Dataset excerpt
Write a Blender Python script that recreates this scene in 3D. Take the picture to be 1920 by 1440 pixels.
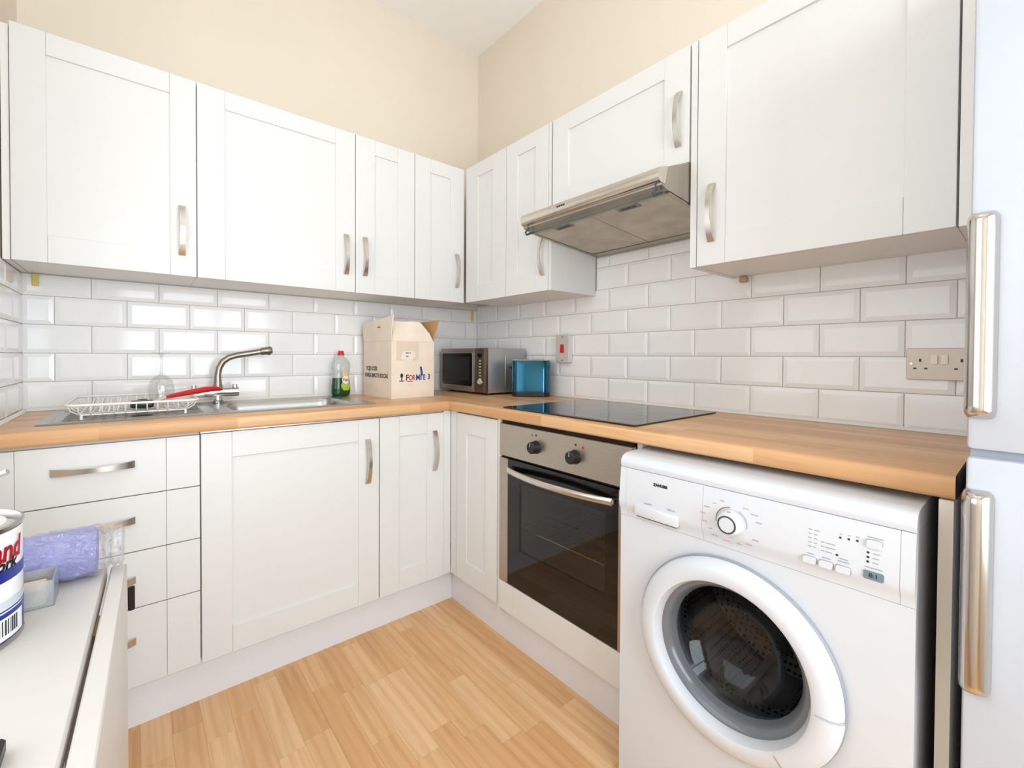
import bpy, bmesh, math, random
from mathutils import Matrix, Vector
random.seed(7)
R = math.radians
for o in list(bpy.data.objects): bpy.data.objects.remove(o)
SC = bpy.context.scene
COL = SC.collection

# ------------------------------------------------------------------ camera
CAM = (-1.6844, -2.2607, 1.1384)
YAW, PITCH, ROLL = 0.6859, -0.0140, 0.0047
FPX, CX, CY = 827.45, 932.0, 679.24
cd = bpy.data.cameras.new('camera'); cam = bpy.data.objects.new('camera', cd); COL.objects.link(cam)
cd.sensor_width = 36.0; cd.sensor_fit = 'HORIZONTAL'; cd.lens = FPX / 1920 * 36
cd.shift_x = (960 - CX) / 1920; cd.shift_y = -(720 - CY) / 1920
cd.clip_start = 0.02
fw = Vector((math.sin(YAW) * math.cos(PITCH), math.cos(YAW) * math.cos(PITCH), math.sin(PITCH)))
rt = Vector((math.cos(YAW), -math.sin(YAW), 0)); up = rt.cross(fw)
rr_, uu_ = rt * math.cos(ROLL) + up * math.sin(ROLL), -rt * math.sin(ROLL) + up * math.cos(ROLL)
m = Matrix((rr_, uu_, -fw)).transposed().to_4x4(); m.translation = CAM
cam.matrix_world = m
SC.camera = cam

# ------------------------------------------------------------------ world, light, exposure
w = bpy.data.worlds.new('world'); SC.world = w; w.use_nodes = True
bg = w.node_tree.nodes['Background']; bg.inputs[0].default_value = (0.80, 0.90, 1.0, 1); bg.inputs[1].default_value = 1.1

def area_light(name, loc, rot, sx, sy, power, color):
    l = bpy.data.lights.new(name, 'AREA'); l.shape = 'RECTANGLE'; l.size = sx; l.size_y = sy
    l.energy = power; l.color = color
    o = bpy.data.objects.new(name, l); COL.objects.link(o); o.location = loc; o.rotation_euler = rot
    return o
# daylight entering through the window behind the camera
area_light('window_daylight', (-1.0, -3.50, 1.45), (R(90), 0, 0), 1.66, 1.96, 65, (0.86, 0.935, 1.0))
area_light('side_window_daylight', (-2.16, -1.50, 1.665), (R(90), 0, R(-90)), 1.36, 1.70, 10.5, (1.0, 0.96, 0.93))
SC.view_settings.view_transform = 'Standard'
SC.view_settings.look = 'None'
SC.view_settings.gamma = 1.0
SC.view_settings.use_curve_mapping = False
SC.view_settings.exposure = 0.10

# ------------------------------------------------------------------ materials
MATS = {}
def srgb(c):
    return tuple(((x / 255) / 12.92 if x / 255 <= .04045 else ((x / 255 + .055) / 1.055) ** 2.4) for x in c)
def mat(name, col, rough=.5, metal=0.0, var=0.0, vscale=8.0, spec=.5, bump=0.0, bscale=60.0, stretch=None, coat=0.0, alpha=1.0):
    """principled material; col is an sRGB 0-255 triple, var a procedural noise variation"""
    if name in MATS: return MATS[name]
    M = bpy.data.materials.new(name); M.use_nodes = True
    nt = M.node_tree; b = nt.nodes['Principled BSDF']; c = srgb(col)
    b.inputs['Roughness'].default_value = rough; b.inputs['Metallic'].default_value = metal
    b.inputs['Specular IOR Level'].default_value = spec; b.inputs['Coat Weight'].default_value = coat
    b.inputs['Base Color'].default_value = (*c, 1)
    tc = nt.nodes.new('ShaderNodeTexCoord'); mp = nt.nodes.new('ShaderNodeMapping')
    nt.links.new(tc.outputs['Object'], mp.inputs['Vector'])
    if stretch: mp.inputs['Scale'].default_value = stretch
    nz = nt.nodes.new('ShaderNodeTexNoise'); nz.inputs['Scale'].default_value = vscale; nz.inputs['Detail'].default_value = 4
    nt.links.new(mp.outputs[0], nz.inputs['Vector'])
    rp = nt.nodes.new('ShaderNodeValToRGB')
    rp.color_ramp.elements[0].position = .3; rp.color_ramp.elements[1].position = .7
    v = max(var, .012)
    rp.color_ramp.elements[0].color = (*[x * (1 - v) for x in c], 1)
    rp.color_ramp.elements[1].color = (*[min(1, x * (1 + v)) for x in c], 1)
    nt.links.new(nz.outputs['Fac'], rp.inputs['Fac']); nt.links.new(rp.outputs[0], b.inputs['Base Color'])
    if bump:
        n2 = nt.nodes.new('ShaderNodeTexNoise'); n2.inputs['Scale'].default_value = bscale; n2.inputs['Detail'].default_value = 3
        nt.links.new(mp.outputs[0], n2.inputs['Vector'])
        bp = nt.nodes.new('ShaderNodeBump'); bp.inputs['Strength'].default_value = bump; bp.inputs['Distance'].default_value = .002
        nt.links.new(n2.outputs['Fac'], bp.inputs['Height']); nt.links.new(bp.outputs[0], b.inputs['Normal'])
    MATS[name] = M
    return M
def glass_mat(name, tint, refl=.06, rough=.02, fres=1.45, white=0.0, crinkle=0.0):
    """thin clear sheet: tinted transparency with a fresnel reflection"""
    if name in MATS: return MATS[name]
    M = bpy.data.materials.new(name); M.use_nodes = True; nt = M.node_tree
    nt.nodes.remove(nt.nodes['Principled BSDF'])
    out = nt.nodes['Material Output']
    t = nt.nodes.new('ShaderNodeBsdfTransparent'); t.inputs[0].default_value = (*tint, 1)
    g = nt.nodes.new('ShaderNodeBsdfGlossy'); g.inputs['Roughness'].default_value = rough
    f = nt.nodes.new('ShaderNodeLayerWeight'); f.inputs['Blend'].default_value = .5
    p5 = nt.nodes.new('ShaderNodeMath'); p5.operation = 'POWER'; p5.inputs[1].default_value = 5.0
    nt.links.new(f.outputs['Facing'], p5.inputs[0])
    a = nt.nodes.new('ShaderNodeMath'); a.operation = 'MULTIPLY_ADD'; a.inputs[1].default_value = .6; a.inputs[2].default_value = refl; a.use_clamp = True
    nt.links.new(p5.outputs[0], a.inputs[0])
    mx = nt.nodes.new('ShaderNodeMixShader'); nt.links.new(a.outputs[0], mx.inputs[0])
    if crinkle:
        tc = nt.nodes.new('ShaderNodeTexCoord'); nz = nt.nodes.new('ShaderNodeTexNoise'); nz.inputs['Scale'].default_value = 45; nz.inputs['Detail'].default_value = 5; nz.inputs['Distortion'].default_value = 1.5
        bp = nt.nodes.new('ShaderNodeBump'); bp.inputs['Strength'].default_value = crinkle; bp.inputs['Distance'].default_value = .02
        nt.links.new(tc.outputs['Object'], nz.inputs['Vector']); nt.links.new(nz.outputs['Fac'], bp.inputs['Height'])
        nt.links.new(bp.outputs[0], g.inputs['Normal']); nt.links.new(bp.outputs[0], f.inputs['Normal'])
    if white:
        d = nt.nodes.new('ShaderNodeBsdfDiffuse'); d.inputs[0].default_value = (.85, .85, .87, 1)
        m2 = nt.nodes.new('ShaderNodeMixShader'); m2.inputs[0].default_value = white
        nt.links.new(t.outputs[0], m2.inputs[1]); nt.links.new(d.outputs[0], m2.inputs[2]); nt.links.new(m2.outputs[0], mx.inputs[1])
    else: nt.links.new(t.outputs[0], mx.inputs[1])
    nt.links.new(g.outputs[0], mx.inputs[2]); nt.links.new(mx.outputs[0], out.inputs[0])
    MATS[name] = M
    return M
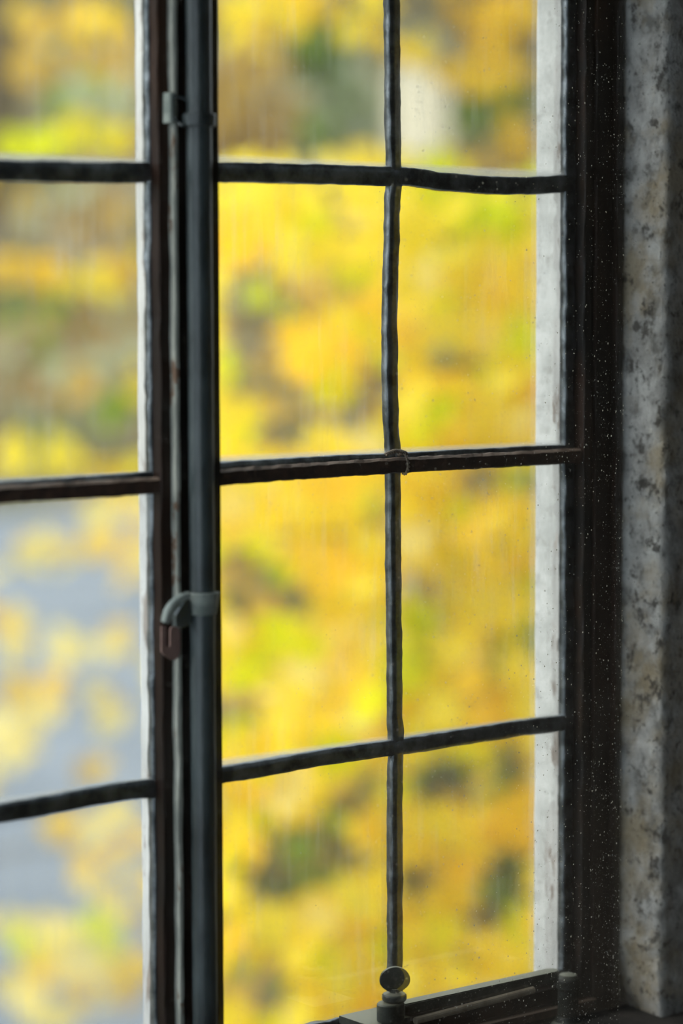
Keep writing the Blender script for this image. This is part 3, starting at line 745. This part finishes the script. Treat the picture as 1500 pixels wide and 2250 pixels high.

SET PROBLEM
Without the pictures, transcribe the listing above exactly.

CORRECT OUTPUT
Write a Blender Python script that recreates this scene in 3D. Take the picture to be 1920 by 1440 pixels.
import bpy, bmesh, math, random
from mathutils import Matrix, Vector
random.seed(7)
R = math.radians
for o in list(bpy.data.objects): bpy.data.objects.remove(o)
SC = bpy.context.scene
COL = SC.collection

# ------------------------------------------------------------------ camera
CAM = (-1.6844, -2.2607, 1.1384)
YAW, PITCH, ROLL = 0.6859, -0.0140, 0.0047
FPX, CX, CY = 827.45, 932.0, 679.24
cd = bpy.data.cameras.new('camera'); cam = bpy.data.objects.new('camera', cd); COL.objects.link(cam)
cd.sensor_width = 36.0; cd.sensor_fit = 'HORIZONTAL'; cd.lens = FPX / 1920 * 36
cd.shift_x = (960 - CX) / 1920; cd.shift_y = -(720 - CY) / 1920
cd.clip_start = 0.02
fw = Vector((math.sin(YAW) * math.cos(PITCH), math.cos(YAW) * math.cos(PITCH), math.sin(PITCH)))
rt = Vector((math.cos(YAW), -math.sin(YAW), 0)); up = rt.cross(fw)
rr_, uu_ = rt * math.cos(ROLL) + up * math.sin(ROLL), -rt * math.sin(ROLL) + up * math.cos(ROLL)
m = Matrix((rr_, uu_, -fw)).transposed().to_4x4(); m.translation = CAM
cam.matrix_world = m
SC.camera = cam

# ------------------------------------------------------------------ world, light, exposure
w = bpy.data.worlds.new('world'); SC.world = w; w.use_nodes = True
bg = w.node_tree.nodes['Background']; bg.inputs[0].default_value = (0.80, 0.90, 1.0, 1); bg.inputs[1].default_value = 1.1

def area_light(name, loc, rot, sx, sy, power, color):
    l = bpy.data.lights.new(name, 'AREA'); l.shape = 'RECTANGLE'; l.size = sx; l.size_y = sy
    l.energy = power; l.color = color
    o = bpy.data.objects.new(name, l); COL.objects.link(o); o.location = loc; o.rotation_euler = rot
    return o
# daylight entering through the window behind the camera
area_light('window_daylight', (-1.0, -3.50, 1.45), (R(90), 0, 0), 1.66, 1.96, 65, (0.86, 0.935, 1.0))
area_light('side_window_daylight', (-2.16, -1.50, 1.665), (R(90), 0, R(-90)), 1.36, 1.70, 10.5, (1.0, 0.96, 0.93))
SC.view_settings.view_transform = 'Standard'
SC.view_settings.look = 'None'
SC.view_settings.gamma = 1.0
SC.view_settings.use_curve_mapping = False
SC.view_settings.exposure = 0.10

# ------------------------------------------------------------------ materials
MATS = {}
def srgb(c):
    return tuple(((x / 255) / 12.92 if x / 255 <= .04045 else ((x / 255 + .055) / 1.055) ** 2.4) for x in c)
def mat(name, col, rough=.5, metal=0.0, var=0.0, vscale=8.0, spec=.5, bump=0.0, bscale=60.0, stretch=None, coat=0.0, alpha=1.0):
    """principled material; col is an sRGB 0-255 triple, var a procedural noise variation"""
    if name in MATS: return MATS[name]
    M = bpy.data.materials.new(name); M.use_nodes = True
    nt = M.node_tree; b = nt.nodes['Principled BSDF']; c = srgb(col)
    b.inputs['Roughness'].default_value = rough; b.inputs['Metallic'].default_value = metal
    b.inputs['Specular IOR Level'].default_value = spec; b.inputs['Coat Weight'].default_value = coat
    b.inputs['Base Color'].default_value = (*c, 1)
    tc = nt.nodes.new('ShaderNodeTexCoord'); mp = nt.nodes.new('ShaderNodeMapping')
    nt.links.new(tc.outputs['Object'], mp.inputs['Vector'])
    if stretch: mp.inputs['Scale'].default_value = stretch
    nz = nt.nodes.new('ShaderNodeTexNoise'); nz.inputs['Scale'].default_value = vscale; nz.inputs['Detail'].default_value = 4
    nt.links.new(mp.outputs[0], nz.inputs['Vector'])
    rp = nt.nodes.new('ShaderNodeValToRGB')
    rp.color_ramp.elements[0].position = .3; rp.color_ramp.elements[1].position = .7
    v = max(var, .012)
    rp.color_ramp.elements[0].color = (*[x * (1 - v) for x in c], 1)
    rp.color_ramp.elements[1].color = (*[min(1, x * (1 + v)) for x in c], 1)
    nt.links.new(nz.outputs['Fac'], rp.inputs['Fac']); nt.links.new(rp.outputs[0], b.inputs['Base Color'])
    if bump:
        n2 = nt.nodes.new('ShaderNodeTexNoise'); n2.inputs['Scale'].default_value = bscale; n2.inputs['Detail'].default_value = 3
        nt.links.new(mp.outputs[0], n2.inputs['Vector'])
        bp = nt.nodes.new('ShaderNodeBump'); bp.inputs['Strength'].default_value = bump; bp.inputs['Distance'].default_value = .002
        nt.links.new(n2.outputs['Fac'], bp.inputs['Height']); nt.links.new(bp.outputs[0], b.inputs['Normal'])
    MATS[name] = M
    return M
def glass_mat(name, tint, refl=.06, rough=.02, fres=1.45, white=0.0, crinkle=0.0):
    """thin clear sheet: tinted transparency with a fresnel reflection"""
    if name in MATS: return MATS[name]
    M = bpy.data.materials.new(name); M.use_nodes = True; nt = M.node_tree
    nt.nodes.remove(nt.nodes['Principled BSDF'])
    out = nt.nodes['Material Output']
    t = nt.nodes.new('ShaderNodeBsdfTransparent'); t.inputs[0].default_value = (*tint, 1)
    g = nt.nodes.new('ShaderNodeBsdfGlossy'); g.inputs['Roughness'].default_value = rough
    f = nt.nodes.new('ShaderNodeLayerWeight'); f.inputs['Blend'].default_value = .5
    p5 = nt.nodes.new('ShaderNodeMath'); p5.operation = 'POWER'; p5.inputs[1].default_value = 5.0
    nt.links.new(f.outputs['Facing'], p5.inputs[0])
    a = nt.nodes.new('ShaderNodeMath'); a.operation = 'MULTIPLY_ADD'; a.inputs[1].default_value = .6; a.inputs[2].default_value = refl; a.use_clamp = True
    nt.links.new(p5.outputs[0], a.inputs[0])
    mx = nt.nodes.new('ShaderNodeMixShader'); nt.links.new(a.outputs[0], mx.inputs[0])
    if crinkle:
        tc = nt.nodes.new('ShaderNodeTexCoord'); nz = nt.nodes.new('ShaderNodeTexNoise'); nz.inputs['Scale'].default_value = 45; nz.inputs['Detail'].default_value = 5; nz.inputs['Distortion'].default_value = 1.5
        bp = nt.nodes.new('ShaderNodeBump'); bp.inputs['Strength'].default_value = crinkle; bp.inputs['Distance'].default_value = .02
        nt.links.new(tc.outputs['Object'], nz.inputs['Vector']); nt.links.new(nz.outputs['Fac'], bp.inputs['Height'])
        nt.links.new(bp.outputs[0], g.inputs['Normal']); nt.links.new(bp.outputs[0], f.inputs['Normal'])
    if white:
        d = nt.nodes.new('ShaderNodeBsdfDiffuse'); d.inputs[0].default_value = (.85, .85, .87, 1)
        m2 = nt.nodes.new('ShaderNodeMixShader'); m2.inputs[0].default_value = white
        nt.links.new(t.outputs[0], m2.inputs[1]); nt.links.new(d.outputs[0], m2.inputs[2]); nt.links.new(m2.outputs[0], mx.inputs[1])
    else: nt.links.new(t.outputs[0], mx.inputs[1])
    nt.links.new(g.outputs[0], mx.inputs[2]); nt.links.new(mx.outputs[0], out.inputs[0])
    MATS[name] = M
    return M
Keep writing the Blender script for this image. This is part 3, starting at line 745. This part finishes the script. Treat the picture as 1500 pixels wide and 2250 pixels high.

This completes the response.